Any help is appreciated.
You seem to be a bit confused about Prop.
is_le x y is of type Prop, and is the statement x is less or equal to y. It is not a proof that this statement is correct. A proof that this statement is correct would be p : is_le x y, an inhabitant of that type (i.e. a witness of that statement's truth).
This is why it does not make much sense to pattern match on IntComparator.is_le x h.
A better interface would be the following:
Module Type ComparatorSig.
Parameter X: Set.
Parameter is_le : X -> X -> Prop.
Parameter is_le_dec : forall x y, { is_le x y } + { ~ is_le x y }.
In particular, the type of is_le_dec is that of a decision procedure for the property is_le, that is, it returns either a proof that x <= y, or a proof that ~ (x <= y). Since this is a type with two constructors, you can leverage the if sugar:
... (if IntComparator.is_le_dec x h then ... else ...) ...
This is, in some sense, an enhanced bool, which returns a witness for what it is trying to decide.

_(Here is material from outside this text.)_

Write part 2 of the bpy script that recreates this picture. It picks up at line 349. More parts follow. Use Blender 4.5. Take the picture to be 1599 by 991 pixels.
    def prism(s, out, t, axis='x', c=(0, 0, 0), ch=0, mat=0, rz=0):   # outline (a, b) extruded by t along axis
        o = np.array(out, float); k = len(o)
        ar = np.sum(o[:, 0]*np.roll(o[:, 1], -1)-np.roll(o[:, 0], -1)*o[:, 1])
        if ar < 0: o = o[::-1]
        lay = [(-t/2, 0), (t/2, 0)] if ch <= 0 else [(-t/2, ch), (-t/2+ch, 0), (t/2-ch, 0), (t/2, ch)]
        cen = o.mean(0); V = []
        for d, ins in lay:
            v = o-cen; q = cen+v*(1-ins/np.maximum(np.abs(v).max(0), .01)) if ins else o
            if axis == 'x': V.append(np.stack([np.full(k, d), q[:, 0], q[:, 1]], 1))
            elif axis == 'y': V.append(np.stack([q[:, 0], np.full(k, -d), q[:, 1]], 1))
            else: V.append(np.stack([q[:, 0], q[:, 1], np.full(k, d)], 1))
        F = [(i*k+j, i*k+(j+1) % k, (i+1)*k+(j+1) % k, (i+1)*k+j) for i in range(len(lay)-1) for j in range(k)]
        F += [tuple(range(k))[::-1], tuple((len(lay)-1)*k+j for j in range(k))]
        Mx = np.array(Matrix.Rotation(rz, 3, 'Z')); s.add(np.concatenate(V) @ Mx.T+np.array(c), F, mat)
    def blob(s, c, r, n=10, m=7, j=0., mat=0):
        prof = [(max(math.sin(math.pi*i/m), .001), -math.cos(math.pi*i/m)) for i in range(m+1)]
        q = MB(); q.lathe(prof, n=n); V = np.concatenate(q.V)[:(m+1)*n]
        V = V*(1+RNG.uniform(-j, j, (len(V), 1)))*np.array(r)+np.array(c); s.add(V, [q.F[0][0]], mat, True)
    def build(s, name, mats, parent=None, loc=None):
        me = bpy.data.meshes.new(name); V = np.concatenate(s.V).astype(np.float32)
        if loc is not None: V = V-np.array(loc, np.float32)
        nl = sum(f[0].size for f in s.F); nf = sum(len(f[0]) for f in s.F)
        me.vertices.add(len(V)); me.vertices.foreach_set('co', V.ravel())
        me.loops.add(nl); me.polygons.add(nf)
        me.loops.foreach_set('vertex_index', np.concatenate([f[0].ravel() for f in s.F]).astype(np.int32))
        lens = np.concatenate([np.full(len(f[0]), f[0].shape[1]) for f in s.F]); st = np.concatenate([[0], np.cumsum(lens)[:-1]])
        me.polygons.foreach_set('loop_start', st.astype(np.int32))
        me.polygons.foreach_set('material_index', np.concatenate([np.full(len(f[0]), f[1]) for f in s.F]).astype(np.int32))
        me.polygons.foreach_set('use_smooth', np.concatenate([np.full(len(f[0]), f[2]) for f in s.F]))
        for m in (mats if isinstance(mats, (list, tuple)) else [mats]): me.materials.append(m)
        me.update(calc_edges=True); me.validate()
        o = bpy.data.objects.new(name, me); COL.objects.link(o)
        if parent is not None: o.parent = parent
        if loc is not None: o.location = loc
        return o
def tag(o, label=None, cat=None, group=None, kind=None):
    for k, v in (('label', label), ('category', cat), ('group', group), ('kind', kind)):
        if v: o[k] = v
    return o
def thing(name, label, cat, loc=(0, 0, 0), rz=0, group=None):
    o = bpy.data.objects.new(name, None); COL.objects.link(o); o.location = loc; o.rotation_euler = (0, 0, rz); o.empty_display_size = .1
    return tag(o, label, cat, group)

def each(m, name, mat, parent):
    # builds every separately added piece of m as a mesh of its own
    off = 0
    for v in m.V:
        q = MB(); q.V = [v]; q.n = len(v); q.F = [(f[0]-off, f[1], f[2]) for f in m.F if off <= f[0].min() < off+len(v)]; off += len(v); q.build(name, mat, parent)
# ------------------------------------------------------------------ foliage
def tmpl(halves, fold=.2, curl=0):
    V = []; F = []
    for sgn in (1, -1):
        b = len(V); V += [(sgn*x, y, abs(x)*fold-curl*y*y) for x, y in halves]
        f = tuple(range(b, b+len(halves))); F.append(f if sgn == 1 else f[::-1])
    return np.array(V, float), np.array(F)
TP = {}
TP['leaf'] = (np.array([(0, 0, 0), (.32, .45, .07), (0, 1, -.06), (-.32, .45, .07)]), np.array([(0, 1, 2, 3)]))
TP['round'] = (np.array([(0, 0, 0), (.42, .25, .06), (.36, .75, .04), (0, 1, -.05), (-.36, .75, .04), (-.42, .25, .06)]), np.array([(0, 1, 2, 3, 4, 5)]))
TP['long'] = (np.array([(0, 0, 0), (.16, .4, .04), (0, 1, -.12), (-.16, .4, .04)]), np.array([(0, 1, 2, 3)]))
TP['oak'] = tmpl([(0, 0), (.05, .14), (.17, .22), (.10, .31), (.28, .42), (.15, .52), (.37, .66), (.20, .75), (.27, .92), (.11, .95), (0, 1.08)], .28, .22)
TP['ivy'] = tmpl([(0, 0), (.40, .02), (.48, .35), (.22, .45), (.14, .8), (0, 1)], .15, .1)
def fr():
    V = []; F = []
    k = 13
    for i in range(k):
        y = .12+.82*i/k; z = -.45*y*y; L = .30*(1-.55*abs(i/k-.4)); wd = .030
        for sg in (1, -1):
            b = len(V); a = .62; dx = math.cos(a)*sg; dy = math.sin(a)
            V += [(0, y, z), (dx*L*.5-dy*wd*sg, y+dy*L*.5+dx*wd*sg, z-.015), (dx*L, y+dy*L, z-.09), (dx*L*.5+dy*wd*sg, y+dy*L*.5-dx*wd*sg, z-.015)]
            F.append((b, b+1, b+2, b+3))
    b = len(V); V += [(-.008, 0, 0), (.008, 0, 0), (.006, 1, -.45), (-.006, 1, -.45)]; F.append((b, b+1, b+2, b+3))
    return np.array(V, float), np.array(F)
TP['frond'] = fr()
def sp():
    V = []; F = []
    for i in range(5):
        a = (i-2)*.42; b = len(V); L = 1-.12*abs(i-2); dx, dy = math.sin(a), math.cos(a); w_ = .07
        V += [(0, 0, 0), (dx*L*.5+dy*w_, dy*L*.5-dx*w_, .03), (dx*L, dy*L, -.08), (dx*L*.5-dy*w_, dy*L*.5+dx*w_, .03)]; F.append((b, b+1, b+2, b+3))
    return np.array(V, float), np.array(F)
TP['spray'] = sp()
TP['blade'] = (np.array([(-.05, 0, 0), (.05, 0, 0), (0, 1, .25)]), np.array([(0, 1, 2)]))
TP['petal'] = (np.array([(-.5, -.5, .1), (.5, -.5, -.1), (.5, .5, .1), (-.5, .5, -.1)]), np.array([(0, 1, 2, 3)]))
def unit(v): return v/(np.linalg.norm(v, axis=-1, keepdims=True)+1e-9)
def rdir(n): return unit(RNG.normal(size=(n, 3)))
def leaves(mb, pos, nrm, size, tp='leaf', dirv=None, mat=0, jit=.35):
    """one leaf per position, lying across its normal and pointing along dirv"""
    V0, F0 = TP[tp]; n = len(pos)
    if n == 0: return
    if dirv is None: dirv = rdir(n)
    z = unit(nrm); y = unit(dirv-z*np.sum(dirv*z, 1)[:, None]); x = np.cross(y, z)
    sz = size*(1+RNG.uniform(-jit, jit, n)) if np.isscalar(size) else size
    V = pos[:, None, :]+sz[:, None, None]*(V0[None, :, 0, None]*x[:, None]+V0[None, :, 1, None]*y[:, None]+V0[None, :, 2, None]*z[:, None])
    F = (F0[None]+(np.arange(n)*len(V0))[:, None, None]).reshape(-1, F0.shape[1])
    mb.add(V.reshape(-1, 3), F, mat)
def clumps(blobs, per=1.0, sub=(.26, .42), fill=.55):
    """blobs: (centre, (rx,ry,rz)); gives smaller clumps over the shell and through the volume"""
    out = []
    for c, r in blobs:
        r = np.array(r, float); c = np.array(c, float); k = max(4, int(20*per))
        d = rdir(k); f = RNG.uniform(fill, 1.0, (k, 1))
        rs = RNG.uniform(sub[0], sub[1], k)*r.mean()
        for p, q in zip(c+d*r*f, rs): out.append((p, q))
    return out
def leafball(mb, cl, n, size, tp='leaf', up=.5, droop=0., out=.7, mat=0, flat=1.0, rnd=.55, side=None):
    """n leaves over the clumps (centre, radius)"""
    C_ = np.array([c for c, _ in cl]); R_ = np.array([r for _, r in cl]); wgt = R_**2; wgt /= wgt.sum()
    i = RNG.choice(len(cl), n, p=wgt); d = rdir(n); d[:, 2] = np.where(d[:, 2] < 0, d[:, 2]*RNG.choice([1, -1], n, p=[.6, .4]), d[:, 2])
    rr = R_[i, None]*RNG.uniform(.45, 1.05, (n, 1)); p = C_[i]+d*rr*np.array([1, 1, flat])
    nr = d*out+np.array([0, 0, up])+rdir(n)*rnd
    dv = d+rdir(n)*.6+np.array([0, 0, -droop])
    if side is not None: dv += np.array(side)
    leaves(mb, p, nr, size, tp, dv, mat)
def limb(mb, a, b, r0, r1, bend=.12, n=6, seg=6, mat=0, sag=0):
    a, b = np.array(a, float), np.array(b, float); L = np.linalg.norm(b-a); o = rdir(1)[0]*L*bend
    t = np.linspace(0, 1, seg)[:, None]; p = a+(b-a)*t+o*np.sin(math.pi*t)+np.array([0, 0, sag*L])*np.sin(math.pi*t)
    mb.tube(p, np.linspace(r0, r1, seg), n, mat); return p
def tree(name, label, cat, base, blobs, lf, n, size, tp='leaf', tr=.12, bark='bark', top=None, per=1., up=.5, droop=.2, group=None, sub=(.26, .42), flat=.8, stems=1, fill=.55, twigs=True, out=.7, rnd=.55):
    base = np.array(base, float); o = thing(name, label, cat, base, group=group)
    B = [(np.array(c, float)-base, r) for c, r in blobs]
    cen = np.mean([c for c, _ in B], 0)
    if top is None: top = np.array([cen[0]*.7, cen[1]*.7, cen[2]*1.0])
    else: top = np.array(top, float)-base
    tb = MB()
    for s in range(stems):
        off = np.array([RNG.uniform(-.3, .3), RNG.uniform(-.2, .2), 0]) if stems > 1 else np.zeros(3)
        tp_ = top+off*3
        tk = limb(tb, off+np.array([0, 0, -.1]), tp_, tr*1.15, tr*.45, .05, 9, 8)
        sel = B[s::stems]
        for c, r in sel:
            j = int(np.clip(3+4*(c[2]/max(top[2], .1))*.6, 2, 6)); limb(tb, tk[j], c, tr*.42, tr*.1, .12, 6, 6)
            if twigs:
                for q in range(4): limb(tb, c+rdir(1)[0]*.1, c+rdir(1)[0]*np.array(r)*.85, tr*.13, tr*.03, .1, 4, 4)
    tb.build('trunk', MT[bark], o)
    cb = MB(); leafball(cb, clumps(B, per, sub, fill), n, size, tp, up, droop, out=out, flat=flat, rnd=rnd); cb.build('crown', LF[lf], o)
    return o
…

The type in question is called sumbool and you can learn about it here:
http://coq.inria.fr/library/Coq.Init.Specif.html#sumbool
In general, it does not make sense to talk about True or False in executing code.
First, because these live in Prop, which means that they cannot be computationally relevant as they will be erased.
Second, because they are not the only inhabitants of Prop. While true and false are the only values of type bool, which implies you can pattern-match, the type Prop contains an infinite number of elements (all the statements you can imagine), thus it makes no sense to try and pattern-match on a element of type Prop.